Avraam şöyle dedi: “Evrenin Efendisi! Sana yemin ederim ki dileğim gerçekleşmedikçe buradan ayrılmam.

“O eski Pesah gecesinde bana yıldızları gösterip, ‘Onları sayamazsan, senin soyun da sayılamayacak’ demiştin (15:5). Bu sözün Yitshak için verilmişti; sonra bana ‘Soyun Yitshak aracılığıyla adlandırılacak’ dedin (21:12). Yine de onu kurban etmemi istediğinde en derin duygularımı yendim ve aceleyle emrini yerine getirdim. Sana verdiğin vaadi hatırlatabilirdim ama hiç aklımdan bile geçmedi.

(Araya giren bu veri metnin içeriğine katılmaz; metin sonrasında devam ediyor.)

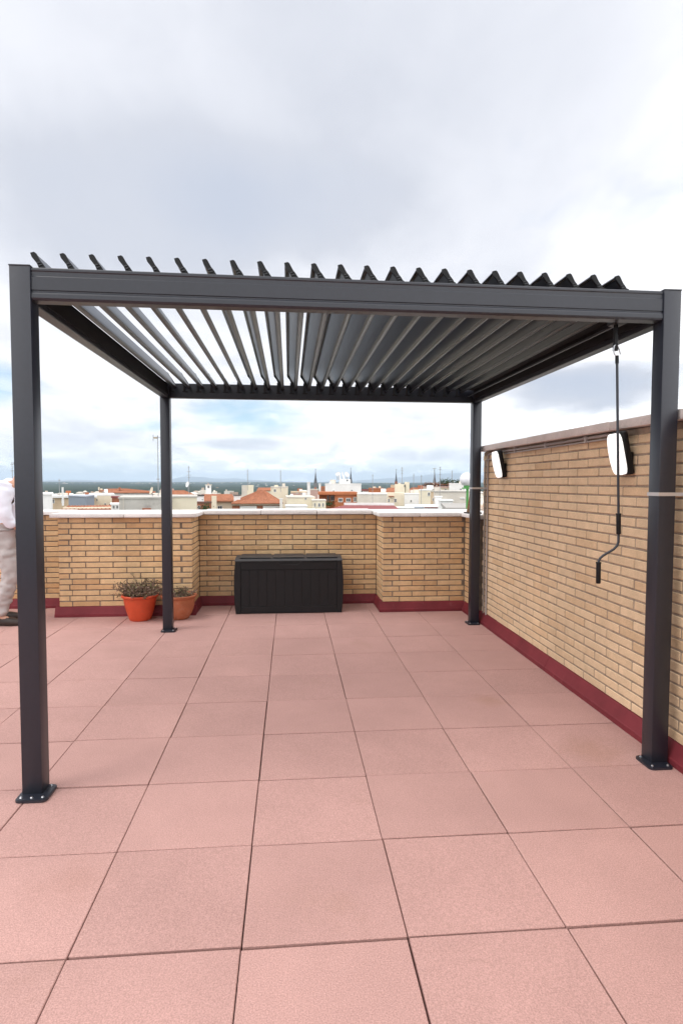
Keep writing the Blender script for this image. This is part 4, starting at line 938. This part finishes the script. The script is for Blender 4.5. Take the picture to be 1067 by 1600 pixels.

“Bir gün Yitshak’ın soyundan gelenler günah işleyip cezayı hak ettiklerinde, Sen’den rica ediyorum ki Yitshak’ın bağlanışını hatırla. Onu gerçekten kurban etmişim ve yakmışım, külleri sunağın üzerinde kalmış gibi kabul et; çünkü niyetim buydu. Bu fazilet, onun soyunu sıkıntılardan kurtarsın.”¹¹⁶

“Bir de, bana ve Yitshak’a bir daha asla sınav vermeyeceğine dair yemin et. Beni on kez sınadın ve artık dayanacak gücüm yok. Bir dahaki sefere duygularıma hâkim olamayacağımdan korkuyorum.”¹¹⁷

Tanrı şöyle dedi: “Sözlerini söyledin, şimdi ben yanıt vereceğim. Soyunun günah işleyeceğinden endişelisin. Şunu bil: [Bugün Roş HaŞana’dır, Yeni Yıl.] Bu günde ben dünyadaki herkesi, büyük küçük ayrımı yapmadan yargılarım. Her birey için yaptıklarına göre bir hüküm koyarım, çünkü hepsi bir kitaba kaydedilmiştir. Onlar için fazilet aramamı ve Yitshak’ın bağlanışını hatırlamamı istiyorsan, koçun boynuzunu (şofar) çalsınlar; bu onlar için büyük fayda sağlayacaktır.¹¹⁸

“Bil ki Yitshak’ın bağlanışı, diğer tüm sınavlarından daha üstündür. Senin en yüksek düzeyde azizliğe ulaştığını ve Bana olan sevginin hiçbir çıkar gözetmediğini biliyorum. Seni daha ileri bir sınavla sınamak imkânsızdır.¹¹⁹

“Ayrıca emin ol ki artık bir daha asla acı çekmeyeceksin.”¹²⁰

Şaşkınlıkla Avraam Tanrı’ya sordu: “Sözünü ettiğin bu koç boynuzu nedir? Onun anlamını bilmiyorum.”